Washington, D.C. 20549

 

FORM 8-K

 

CURRENT REPORT

Pursuant to Section 13 or 15(d) of The Securities Exchange Act of 1934

 

Date of Report (Date of earliest event reported): October 29, 2020

 

PROVENTION BIO, INC.

 

Commission File Number: 001-38552

 

Delaware

(State or other jurisdiction

of incorporation)

 

81-5245912

(IRS Employer

Identification No.)

     

P.O. Box 666

Oldwick, New Jersey

(Address of principal executive offices)

 

08858

(Zip Code)

 

(908) 336-0360

(Registrant’s telephone number, including area code)

 

Check the appropriate box below if the Form 8-K filing is intended to simultaneously satisfy the filing obligation of the registrant under any of the following provisions:

 

Written communications pursuant to Rule 425 under the Securities Act (17 CFR 230.425)
   
Soliciting material pursuant to Rule 14a-12 under the Exchange Act (17 CFR 240.14a-12)
   
Pre-commencement communications pursuant to Rule 14d-2(b) under the Exchange Act (17 CFR 240.14d-2(b))
   
Pre-commencement communications pursuant to Rule 13e-4(c) under the Exchange Act (17 CFR 240.13e-4(c))

 

Securities registered pursuant to Section 12(b) of the Act:

 

Title of each class   Trading Symbol   Name of each exchange on which registered
Common Stock, $0.0001 par value per share   PRVB   The Nasdaq Global Select Market

 

Indicate by check mark whether the registrant is an emerging growth company as defined in Rule 405 of the Securities Act of 1933 (§230.405 of this chapter) or Rule 12b-2 of the Securities Exchange Act of 1934 (§240.12b-2 of this chapter).

 

Emerging growth company

 

If an emerging growth company, indicate by check mark if the registrant has elected not to use the extended transition period for complying with any new or revised financial accounting standards provided pursuant to Section 13(a) of the Exchange Act.

 

 

 

 

 

 

Item 5.02 Departure of Directors or Certain Officers; Election of Directors; Appointment of Certain Officers; Compensatory Arrangements of Certain Officers.

 

Adoption of Inducement Plan

 

On October 29, 2020, the board of directors of Provention Bio, Inc. (the “Company”) approved the Provention Bio, Inc. 2020 Inducement Plan (the “2020 Inducement Plan”).
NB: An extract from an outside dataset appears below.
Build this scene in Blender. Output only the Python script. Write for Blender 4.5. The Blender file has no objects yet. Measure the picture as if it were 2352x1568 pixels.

Pursuant to the terms of the 2020 Inducement Plan, the Company may grant nonstatutory stock options, stock appreciation rights, restricted stock unit awards and restricted stock for up to a total of 2,000,000 shares of common stock to individuals that were not previously an employee or director of the Company or individuals returning to employment after a bona fide period of non-employment with the Company. In accordance with Nasdaq Listing Rule 5635(c)(4), the Company did not seek approval of the 2020 Inducement Plan by its stockholders.

 

The foregoing is a brief description of the material terms of the 2020 Inducement Plan and is qualified in its entirety by reference to the full text of the 2020 Inducement Plan filed as Exhibit 10.1 to this Current Report on Form 8-K.

 

Item 9.01 Financial Statements and Exhibits.

 

(d) The following exhibit is furnished with this report:

 

Exhibit No.   Description
     
99.1   Provention Bio, Inc. 2020 Inducement Plan

 

 

 

 

SIGNATURE

 

Pursuant to the requirements of the Securities Exchange Act of 1934, the registrant has duly caused this report to be signed on its behalf by the undersigned hereunto duly authorized.

 

Date: October 30, 2020 Provention Bio, Inc.